The Ebola crisis is not the only crucial intervention in which the AU is currently involved. Another pressing issue includes the continuing crisis in South Sudan, in which the AU’s role is not without controversy. The AU has not released the findings of the October 2014 Commission of Inquiry into the civil war there, due to concerns that these findings will disrupt the peace process in Addis Ababa. Calls for a full release have intensified following a supposed leak of the report, despite claims on the part of the AU that this document is a fake. However, any claims purported to have been made in this document have serious implications for any future action in Africa’s youngest nation. Along with criticizing the role that the United States, Britain and Norway played in supporting the 2005 peace deal, the draft recommended that the members of the South Sudanese government, prior to the cabinet’s dissolution on July 13, 2014 – including the president and vice-president – not be allowed to participate in the transitional government.  Most significantly, it “called for an AU-appointed and UN-backed three-person panel to oversee a five-year transition and the creation of a transnational executive that would place all oil revenue in an escrow account overseen by the African Development Bank” along with the recommendation for the establishment “of an African Oversight Force… that would be under AU command and ‘the overall charge’ of a UN peacekeeping mission.”

Whether or not the AU has the capacity to fully undertake these missions, which would effectively see the organization govern Africa’s newest nation, these situations do set a precedent for its handling of crises on the continent.  The Ebola crisis indicates its increasing mandate and willingness to get directly involved in the handling of domestic affairs when they pose significant threats to regional stability. South Sudan suggests that the regional body has the authority to take over governance in a nation that has shown no ability to do so itself. These two, very significant, developments reveal the AU’s attempts to reduce its reliance on foreign entities by separating itself from the “international agenda” and highlight its intentions to take on more of an authoritative role when it comes to regional interventions.

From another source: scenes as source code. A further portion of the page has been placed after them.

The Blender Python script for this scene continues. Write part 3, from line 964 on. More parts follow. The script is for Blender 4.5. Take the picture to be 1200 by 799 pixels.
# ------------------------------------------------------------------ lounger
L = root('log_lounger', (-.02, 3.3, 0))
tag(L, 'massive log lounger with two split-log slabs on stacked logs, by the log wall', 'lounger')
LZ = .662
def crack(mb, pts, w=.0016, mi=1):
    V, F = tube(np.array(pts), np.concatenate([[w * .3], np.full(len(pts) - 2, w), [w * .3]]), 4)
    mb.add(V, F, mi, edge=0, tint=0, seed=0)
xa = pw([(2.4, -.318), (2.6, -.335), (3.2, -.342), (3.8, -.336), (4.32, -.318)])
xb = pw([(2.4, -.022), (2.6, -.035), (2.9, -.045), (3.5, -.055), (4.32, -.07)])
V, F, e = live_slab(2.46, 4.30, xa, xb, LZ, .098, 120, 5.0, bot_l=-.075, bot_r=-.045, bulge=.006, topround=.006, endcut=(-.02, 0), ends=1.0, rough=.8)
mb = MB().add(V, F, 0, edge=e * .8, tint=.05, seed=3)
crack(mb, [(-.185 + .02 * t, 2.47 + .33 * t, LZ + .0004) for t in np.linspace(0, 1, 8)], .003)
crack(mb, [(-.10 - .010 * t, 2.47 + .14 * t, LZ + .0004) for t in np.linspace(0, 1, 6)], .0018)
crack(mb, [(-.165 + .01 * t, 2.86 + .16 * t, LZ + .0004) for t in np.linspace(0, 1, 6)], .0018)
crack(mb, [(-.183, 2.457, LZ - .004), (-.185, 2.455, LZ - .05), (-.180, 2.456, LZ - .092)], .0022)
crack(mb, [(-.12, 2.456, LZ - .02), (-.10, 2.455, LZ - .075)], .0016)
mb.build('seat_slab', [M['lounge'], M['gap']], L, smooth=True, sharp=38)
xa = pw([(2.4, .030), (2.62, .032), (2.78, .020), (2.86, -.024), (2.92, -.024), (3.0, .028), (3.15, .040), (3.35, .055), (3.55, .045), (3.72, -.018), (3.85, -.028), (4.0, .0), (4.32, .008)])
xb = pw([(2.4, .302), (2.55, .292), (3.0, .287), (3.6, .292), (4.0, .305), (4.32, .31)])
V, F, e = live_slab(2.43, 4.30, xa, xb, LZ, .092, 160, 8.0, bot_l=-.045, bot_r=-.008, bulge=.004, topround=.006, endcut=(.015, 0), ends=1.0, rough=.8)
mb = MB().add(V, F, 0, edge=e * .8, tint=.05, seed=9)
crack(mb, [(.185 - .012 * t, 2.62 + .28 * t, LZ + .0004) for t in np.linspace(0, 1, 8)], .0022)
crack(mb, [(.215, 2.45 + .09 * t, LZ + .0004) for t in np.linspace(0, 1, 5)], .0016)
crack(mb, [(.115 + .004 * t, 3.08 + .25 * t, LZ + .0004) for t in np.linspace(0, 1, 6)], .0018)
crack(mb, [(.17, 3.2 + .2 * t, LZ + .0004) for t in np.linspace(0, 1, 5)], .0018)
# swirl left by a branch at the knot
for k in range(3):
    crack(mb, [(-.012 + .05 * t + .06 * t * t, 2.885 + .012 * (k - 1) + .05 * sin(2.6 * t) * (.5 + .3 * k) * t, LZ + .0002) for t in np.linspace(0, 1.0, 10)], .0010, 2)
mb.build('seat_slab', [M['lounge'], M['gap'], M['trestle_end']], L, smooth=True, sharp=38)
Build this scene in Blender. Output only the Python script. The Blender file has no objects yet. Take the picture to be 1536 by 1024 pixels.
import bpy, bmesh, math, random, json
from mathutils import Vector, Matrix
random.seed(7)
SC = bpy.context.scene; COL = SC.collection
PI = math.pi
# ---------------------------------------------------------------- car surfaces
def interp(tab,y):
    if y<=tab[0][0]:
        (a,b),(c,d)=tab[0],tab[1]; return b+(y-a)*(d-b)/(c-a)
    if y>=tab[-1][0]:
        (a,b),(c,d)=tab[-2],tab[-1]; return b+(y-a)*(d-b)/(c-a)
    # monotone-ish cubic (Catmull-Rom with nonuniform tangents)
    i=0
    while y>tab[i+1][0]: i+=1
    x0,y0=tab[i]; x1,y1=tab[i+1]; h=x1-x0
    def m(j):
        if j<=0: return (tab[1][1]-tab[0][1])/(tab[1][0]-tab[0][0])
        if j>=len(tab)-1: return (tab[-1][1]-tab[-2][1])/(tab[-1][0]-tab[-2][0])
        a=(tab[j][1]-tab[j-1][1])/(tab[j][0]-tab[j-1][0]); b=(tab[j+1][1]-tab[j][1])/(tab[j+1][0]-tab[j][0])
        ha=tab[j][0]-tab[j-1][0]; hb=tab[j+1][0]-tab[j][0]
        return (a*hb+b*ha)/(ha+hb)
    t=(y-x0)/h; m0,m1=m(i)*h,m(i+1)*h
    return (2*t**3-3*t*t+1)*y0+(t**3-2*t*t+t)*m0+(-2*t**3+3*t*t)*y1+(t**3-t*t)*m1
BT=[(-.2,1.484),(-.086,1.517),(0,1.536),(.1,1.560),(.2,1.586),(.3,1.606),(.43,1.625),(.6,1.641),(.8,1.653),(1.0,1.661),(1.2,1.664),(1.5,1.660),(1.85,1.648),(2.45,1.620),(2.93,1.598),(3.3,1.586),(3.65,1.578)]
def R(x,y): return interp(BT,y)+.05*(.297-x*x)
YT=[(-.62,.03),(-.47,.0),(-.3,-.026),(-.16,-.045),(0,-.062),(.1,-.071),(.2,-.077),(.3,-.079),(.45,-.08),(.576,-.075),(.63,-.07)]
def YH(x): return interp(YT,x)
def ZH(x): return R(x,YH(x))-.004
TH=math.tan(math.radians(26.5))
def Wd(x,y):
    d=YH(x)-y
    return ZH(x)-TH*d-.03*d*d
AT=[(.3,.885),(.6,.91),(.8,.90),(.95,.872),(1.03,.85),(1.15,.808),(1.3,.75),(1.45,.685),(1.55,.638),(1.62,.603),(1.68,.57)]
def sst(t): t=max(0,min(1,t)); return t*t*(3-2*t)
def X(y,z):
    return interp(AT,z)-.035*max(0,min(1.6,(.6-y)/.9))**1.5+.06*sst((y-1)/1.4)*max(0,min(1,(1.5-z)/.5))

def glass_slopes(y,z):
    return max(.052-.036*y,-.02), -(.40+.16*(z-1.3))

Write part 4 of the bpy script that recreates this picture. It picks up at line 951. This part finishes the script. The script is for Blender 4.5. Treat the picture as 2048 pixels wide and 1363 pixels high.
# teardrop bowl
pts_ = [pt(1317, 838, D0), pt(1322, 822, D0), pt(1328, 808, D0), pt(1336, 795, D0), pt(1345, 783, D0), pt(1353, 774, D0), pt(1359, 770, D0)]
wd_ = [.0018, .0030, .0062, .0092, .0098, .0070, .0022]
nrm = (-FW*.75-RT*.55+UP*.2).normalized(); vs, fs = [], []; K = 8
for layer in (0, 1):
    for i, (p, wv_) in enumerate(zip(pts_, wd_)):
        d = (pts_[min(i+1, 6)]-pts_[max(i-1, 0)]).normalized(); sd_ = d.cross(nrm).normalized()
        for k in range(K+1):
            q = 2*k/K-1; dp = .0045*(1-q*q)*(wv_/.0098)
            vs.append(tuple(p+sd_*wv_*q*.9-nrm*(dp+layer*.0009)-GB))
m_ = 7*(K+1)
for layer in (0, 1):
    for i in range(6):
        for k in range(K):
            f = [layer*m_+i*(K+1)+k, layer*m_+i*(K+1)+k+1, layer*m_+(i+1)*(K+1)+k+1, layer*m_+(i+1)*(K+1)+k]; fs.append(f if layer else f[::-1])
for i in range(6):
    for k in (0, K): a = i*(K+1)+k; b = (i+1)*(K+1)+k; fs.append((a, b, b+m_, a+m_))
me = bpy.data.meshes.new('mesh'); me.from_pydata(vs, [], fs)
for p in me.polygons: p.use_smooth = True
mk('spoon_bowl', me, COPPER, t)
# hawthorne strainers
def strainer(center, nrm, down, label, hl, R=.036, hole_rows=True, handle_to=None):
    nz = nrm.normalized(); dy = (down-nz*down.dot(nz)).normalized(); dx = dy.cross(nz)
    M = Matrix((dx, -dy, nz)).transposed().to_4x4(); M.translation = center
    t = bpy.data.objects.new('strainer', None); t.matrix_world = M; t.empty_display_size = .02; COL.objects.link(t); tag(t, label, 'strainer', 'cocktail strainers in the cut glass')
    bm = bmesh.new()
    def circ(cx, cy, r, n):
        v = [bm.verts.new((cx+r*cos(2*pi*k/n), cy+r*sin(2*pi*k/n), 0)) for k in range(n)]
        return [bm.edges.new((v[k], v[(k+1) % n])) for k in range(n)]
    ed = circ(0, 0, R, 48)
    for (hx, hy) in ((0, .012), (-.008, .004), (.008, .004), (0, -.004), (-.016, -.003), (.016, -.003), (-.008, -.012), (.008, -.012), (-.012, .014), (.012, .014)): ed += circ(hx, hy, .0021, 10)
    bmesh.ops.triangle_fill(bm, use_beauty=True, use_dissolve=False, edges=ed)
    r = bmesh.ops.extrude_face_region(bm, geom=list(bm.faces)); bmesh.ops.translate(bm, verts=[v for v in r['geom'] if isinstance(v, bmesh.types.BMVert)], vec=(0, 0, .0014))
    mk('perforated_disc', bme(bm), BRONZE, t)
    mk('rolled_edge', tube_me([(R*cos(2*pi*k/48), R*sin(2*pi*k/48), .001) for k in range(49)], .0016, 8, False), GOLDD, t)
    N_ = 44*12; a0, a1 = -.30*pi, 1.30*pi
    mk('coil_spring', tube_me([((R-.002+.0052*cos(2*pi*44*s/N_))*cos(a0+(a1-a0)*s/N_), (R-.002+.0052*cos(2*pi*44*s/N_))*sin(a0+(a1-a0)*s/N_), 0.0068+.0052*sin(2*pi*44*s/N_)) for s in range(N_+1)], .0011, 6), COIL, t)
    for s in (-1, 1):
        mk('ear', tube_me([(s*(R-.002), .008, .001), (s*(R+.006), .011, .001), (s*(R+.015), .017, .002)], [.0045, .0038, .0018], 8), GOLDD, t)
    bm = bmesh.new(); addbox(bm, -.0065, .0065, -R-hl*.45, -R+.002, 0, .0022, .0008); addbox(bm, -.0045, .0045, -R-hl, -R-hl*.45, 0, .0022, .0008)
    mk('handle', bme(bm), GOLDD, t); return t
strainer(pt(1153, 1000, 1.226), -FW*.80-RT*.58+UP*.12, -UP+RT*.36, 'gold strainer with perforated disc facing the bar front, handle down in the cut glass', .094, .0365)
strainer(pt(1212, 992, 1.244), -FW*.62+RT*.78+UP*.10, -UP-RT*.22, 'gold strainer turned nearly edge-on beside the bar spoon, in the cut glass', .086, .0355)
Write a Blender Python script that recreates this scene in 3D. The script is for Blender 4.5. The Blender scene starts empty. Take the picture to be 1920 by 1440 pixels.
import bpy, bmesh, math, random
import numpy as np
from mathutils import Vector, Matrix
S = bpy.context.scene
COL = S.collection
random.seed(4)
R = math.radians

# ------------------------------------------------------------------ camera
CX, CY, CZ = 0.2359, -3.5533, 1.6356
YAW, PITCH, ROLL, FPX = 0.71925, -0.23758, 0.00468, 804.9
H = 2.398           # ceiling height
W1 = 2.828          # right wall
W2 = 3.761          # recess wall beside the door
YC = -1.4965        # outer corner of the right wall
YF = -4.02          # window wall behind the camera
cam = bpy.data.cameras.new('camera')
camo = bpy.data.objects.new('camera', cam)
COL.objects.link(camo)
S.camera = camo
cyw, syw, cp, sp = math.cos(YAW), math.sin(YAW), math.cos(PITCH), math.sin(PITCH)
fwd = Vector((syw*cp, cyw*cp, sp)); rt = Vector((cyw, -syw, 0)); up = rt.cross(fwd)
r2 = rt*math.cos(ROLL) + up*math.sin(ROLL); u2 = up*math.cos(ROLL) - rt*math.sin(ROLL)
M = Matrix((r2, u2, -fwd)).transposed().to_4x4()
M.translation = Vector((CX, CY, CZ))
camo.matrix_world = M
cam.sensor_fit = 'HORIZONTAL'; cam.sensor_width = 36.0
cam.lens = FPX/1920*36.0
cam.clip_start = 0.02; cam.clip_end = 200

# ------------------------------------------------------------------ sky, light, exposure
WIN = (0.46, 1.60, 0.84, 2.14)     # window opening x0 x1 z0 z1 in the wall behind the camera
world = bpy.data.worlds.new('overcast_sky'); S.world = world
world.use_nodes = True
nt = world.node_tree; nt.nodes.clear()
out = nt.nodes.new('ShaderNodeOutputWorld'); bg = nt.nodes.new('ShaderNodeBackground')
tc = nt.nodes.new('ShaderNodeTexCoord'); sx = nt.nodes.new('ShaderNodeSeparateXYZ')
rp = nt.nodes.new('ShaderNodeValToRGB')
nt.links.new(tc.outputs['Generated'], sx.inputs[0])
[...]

Of particular interest, though, is the nature of these current interventions, as all members can agree that Ebola and South Sudan are humanitarian crises with regional ramifications. However, the AU is often criticized for not acting in situations with significant political salience. So, while I applaud the AU’s efforts and its re-commitment to regional development, the true test of its willingness to engage and “redefine” its current image on the continent, will be its involvement in the more politically tense situations. Until then, these current interventions can only be viewed as deviations from the norm.